Will you repeat only the lines from the one with "Write a Blender" through the one with "COL = SC.collection", both included, leaving every picture out?

____ Rows

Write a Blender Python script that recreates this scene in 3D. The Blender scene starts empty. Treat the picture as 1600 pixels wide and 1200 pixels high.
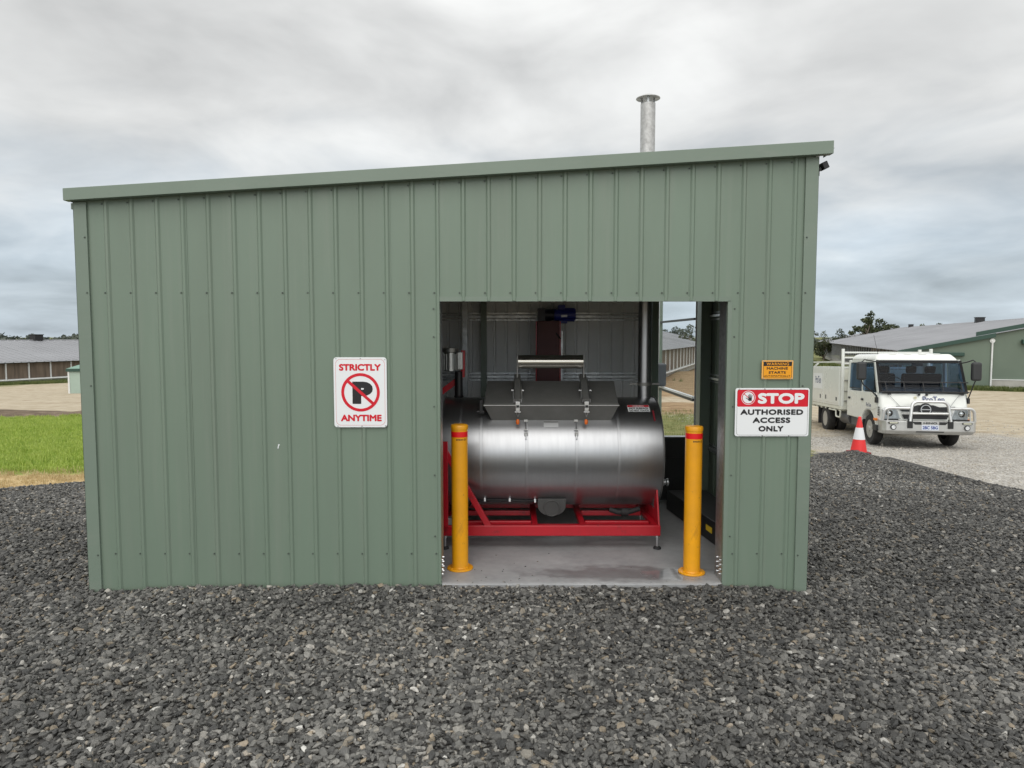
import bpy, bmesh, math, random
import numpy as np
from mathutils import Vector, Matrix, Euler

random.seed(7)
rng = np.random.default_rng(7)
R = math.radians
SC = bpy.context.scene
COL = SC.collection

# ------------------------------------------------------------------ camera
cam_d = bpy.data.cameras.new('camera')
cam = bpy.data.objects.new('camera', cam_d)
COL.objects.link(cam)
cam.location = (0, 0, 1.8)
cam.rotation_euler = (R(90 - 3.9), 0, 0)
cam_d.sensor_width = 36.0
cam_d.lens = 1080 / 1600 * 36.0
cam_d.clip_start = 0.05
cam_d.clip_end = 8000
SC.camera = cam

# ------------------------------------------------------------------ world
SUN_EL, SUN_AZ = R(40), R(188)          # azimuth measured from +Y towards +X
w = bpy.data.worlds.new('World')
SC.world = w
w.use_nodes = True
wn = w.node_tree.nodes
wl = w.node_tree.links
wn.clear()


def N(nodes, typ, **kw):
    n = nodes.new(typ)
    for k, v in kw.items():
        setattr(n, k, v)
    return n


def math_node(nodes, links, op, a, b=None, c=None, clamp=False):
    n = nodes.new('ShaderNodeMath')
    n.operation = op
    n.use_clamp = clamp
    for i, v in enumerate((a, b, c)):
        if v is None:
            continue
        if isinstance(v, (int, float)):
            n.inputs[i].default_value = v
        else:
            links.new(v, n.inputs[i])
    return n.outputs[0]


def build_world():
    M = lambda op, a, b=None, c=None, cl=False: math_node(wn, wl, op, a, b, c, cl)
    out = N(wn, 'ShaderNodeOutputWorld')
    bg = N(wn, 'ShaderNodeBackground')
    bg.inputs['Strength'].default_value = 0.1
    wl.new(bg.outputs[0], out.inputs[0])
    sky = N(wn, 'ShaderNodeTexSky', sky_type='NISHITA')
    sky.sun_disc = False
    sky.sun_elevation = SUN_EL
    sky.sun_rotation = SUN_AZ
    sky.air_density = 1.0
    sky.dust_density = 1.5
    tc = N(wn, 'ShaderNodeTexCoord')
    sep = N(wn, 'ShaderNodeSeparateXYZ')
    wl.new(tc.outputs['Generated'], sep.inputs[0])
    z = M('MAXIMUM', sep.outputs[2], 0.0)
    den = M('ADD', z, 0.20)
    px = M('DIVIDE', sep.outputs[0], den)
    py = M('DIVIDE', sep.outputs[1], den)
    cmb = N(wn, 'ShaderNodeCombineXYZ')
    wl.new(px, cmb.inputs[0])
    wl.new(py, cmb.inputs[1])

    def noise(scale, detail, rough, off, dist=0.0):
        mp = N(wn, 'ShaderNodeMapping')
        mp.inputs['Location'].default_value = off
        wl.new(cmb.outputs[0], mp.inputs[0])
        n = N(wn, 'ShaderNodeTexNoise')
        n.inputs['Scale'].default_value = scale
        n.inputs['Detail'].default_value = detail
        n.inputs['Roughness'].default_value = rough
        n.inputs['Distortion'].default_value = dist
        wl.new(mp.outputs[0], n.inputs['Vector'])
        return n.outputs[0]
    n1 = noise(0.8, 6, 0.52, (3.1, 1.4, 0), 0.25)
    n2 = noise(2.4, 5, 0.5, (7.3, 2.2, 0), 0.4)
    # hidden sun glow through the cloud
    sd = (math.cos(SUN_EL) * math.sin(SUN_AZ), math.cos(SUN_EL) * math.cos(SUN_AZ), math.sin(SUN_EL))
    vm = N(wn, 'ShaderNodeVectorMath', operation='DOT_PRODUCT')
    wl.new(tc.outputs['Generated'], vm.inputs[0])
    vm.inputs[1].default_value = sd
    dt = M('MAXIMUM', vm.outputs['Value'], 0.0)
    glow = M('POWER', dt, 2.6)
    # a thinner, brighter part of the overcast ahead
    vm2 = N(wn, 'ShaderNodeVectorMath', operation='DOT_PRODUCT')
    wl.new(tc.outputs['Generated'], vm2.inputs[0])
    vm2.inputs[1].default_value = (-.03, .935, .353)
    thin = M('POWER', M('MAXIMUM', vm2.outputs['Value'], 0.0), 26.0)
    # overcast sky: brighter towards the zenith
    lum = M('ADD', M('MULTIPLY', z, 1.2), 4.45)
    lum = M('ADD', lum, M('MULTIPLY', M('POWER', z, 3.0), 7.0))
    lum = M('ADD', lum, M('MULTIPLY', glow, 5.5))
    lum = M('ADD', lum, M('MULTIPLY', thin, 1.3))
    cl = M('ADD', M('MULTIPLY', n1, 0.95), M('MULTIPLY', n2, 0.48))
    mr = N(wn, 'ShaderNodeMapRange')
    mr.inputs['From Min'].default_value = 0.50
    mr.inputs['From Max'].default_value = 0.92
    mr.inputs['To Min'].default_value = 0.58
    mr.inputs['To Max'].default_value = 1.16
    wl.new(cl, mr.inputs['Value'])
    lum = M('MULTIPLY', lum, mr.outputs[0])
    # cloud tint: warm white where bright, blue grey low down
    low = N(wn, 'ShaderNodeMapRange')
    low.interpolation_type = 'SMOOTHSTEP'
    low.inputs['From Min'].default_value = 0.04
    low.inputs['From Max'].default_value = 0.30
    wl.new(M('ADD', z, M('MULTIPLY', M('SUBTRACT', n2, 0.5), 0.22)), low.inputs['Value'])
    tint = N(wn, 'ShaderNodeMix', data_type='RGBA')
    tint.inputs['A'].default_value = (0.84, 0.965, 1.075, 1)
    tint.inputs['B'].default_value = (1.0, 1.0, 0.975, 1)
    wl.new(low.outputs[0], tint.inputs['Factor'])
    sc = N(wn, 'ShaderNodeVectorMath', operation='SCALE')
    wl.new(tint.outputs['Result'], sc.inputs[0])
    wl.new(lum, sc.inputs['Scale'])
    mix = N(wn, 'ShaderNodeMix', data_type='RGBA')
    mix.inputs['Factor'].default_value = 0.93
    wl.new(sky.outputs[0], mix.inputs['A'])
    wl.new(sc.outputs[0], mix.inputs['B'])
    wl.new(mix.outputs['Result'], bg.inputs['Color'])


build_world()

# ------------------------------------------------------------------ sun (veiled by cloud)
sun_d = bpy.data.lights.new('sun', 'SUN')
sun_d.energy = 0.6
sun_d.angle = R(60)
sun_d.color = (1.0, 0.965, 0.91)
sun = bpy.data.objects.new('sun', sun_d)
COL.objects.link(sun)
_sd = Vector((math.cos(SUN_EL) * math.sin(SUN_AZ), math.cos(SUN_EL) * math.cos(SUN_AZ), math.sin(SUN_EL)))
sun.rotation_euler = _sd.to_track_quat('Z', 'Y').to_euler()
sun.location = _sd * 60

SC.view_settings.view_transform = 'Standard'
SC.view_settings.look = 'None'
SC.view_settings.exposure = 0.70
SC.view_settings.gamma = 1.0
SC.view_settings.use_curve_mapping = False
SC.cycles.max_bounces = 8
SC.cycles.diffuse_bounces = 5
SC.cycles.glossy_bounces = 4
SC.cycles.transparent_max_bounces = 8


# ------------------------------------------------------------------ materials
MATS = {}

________
____ Rows

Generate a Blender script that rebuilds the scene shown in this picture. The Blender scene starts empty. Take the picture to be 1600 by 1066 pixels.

________

• Task answer:
Write a Blender Python script that recreates this scene in 3D. The Blender scene starts empty. Treat the picture as 1600 pixels wide and 1200 pixels high.
import bpy, bmesh, math, random
import numpy as np
from mathutils import Vector, Matrix, Euler

random.seed(7)
rng = np.random.default_rng(7)
R = math.radians
SC = bpy.context.scene
COL = SC.collection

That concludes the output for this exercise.